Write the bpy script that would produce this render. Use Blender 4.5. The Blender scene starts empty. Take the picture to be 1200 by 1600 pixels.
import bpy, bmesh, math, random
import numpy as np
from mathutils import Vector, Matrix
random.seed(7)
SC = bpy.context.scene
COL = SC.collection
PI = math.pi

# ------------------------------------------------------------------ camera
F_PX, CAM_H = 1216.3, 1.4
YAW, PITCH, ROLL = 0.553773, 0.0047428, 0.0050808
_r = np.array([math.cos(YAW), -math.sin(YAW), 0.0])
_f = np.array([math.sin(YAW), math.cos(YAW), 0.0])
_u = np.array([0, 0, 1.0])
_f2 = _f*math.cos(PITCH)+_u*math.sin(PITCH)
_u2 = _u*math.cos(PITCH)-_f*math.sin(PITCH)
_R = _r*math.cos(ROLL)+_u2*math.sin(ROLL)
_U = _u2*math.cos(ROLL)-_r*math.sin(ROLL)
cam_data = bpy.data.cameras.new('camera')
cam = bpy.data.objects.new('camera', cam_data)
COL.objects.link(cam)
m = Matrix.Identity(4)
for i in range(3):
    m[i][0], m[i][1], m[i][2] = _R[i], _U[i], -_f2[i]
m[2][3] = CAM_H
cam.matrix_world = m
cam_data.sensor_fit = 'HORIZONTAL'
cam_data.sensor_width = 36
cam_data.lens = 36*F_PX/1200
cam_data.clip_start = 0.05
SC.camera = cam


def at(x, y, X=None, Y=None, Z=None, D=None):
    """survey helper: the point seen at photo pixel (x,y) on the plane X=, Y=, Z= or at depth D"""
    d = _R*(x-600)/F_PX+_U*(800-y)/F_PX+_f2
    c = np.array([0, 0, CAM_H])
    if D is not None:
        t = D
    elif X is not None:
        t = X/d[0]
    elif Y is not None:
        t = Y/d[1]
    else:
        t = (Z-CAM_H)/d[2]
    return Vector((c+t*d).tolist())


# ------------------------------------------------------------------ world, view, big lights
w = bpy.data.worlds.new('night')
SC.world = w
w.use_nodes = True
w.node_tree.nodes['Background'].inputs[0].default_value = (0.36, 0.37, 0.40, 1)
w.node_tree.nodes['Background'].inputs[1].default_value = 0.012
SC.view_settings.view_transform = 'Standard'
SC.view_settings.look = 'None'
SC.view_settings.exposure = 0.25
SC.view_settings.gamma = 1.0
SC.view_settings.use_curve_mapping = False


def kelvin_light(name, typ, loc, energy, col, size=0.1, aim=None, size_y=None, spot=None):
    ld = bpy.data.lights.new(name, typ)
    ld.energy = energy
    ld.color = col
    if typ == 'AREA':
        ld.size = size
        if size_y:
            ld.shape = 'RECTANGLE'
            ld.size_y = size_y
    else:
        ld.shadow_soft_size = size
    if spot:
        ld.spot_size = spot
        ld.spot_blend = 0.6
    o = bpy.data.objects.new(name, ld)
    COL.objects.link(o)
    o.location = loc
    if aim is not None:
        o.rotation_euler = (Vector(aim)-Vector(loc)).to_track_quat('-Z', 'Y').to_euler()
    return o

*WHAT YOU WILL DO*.
Return the opening line of the data and every line after it through the line containing "SC.camera = cam", please, exactly as written and with nothing added.

*OUTPUT OF THE TASK*.
Write the bpy script that would produce this render. Use Blender 4.5. The Blender scene starts empty. Take the picture to be 1200 by 1600 pixels.
import bpy, bmesh, math, random
import numpy as np
from mathutils import Vector, Matrix
random.seed(7)
SC = bpy.context.scene
COL = SC.collection
PI = math.pi

# ------------------------------------------------------------------ camera
F_PX, CAM_H = 1216.3, 1.4
YAW, PITCH, ROLL = 0.553773, 0.0047428, 0.0050808
_r = np.array([math.cos(YAW), -math.sin(YAW), 0.0])
_f = np.array([math.sin(YAW), math.cos(YAW), 0.0])
_u = np.array([0, 0, 1.0])
_f2 = _f*math.cos(PITCH)+_u*math.sin(PITCH)
_u2 = _u*math.cos(PITCH)-_f*math.sin(PITCH)
_R = _r*math.cos(ROLL)+_u2*math.sin(ROLL)
_U = _u2*math.cos(ROLL)-_r*math.sin(ROLL)
cam_data = bpy.data.cameras.new('camera')
cam = bpy.data.objects.new('camera', cam_data)
COL.objects.link(cam)
m = Matrix.Identity(4)
for i in range(3):
    m[i][0], m[i][1], m[i][2] = _R[i], _U[i], -_f2[i]
m[2][3] = CAM_H
cam.matrix_world = m
cam_data.sensor_fit = 'HORIZONTAL'
cam_data.sensor_width = 36
cam_data.lens = 36*F_PX/1200
cam_data.clip_start = 0.05
SC.camera = cam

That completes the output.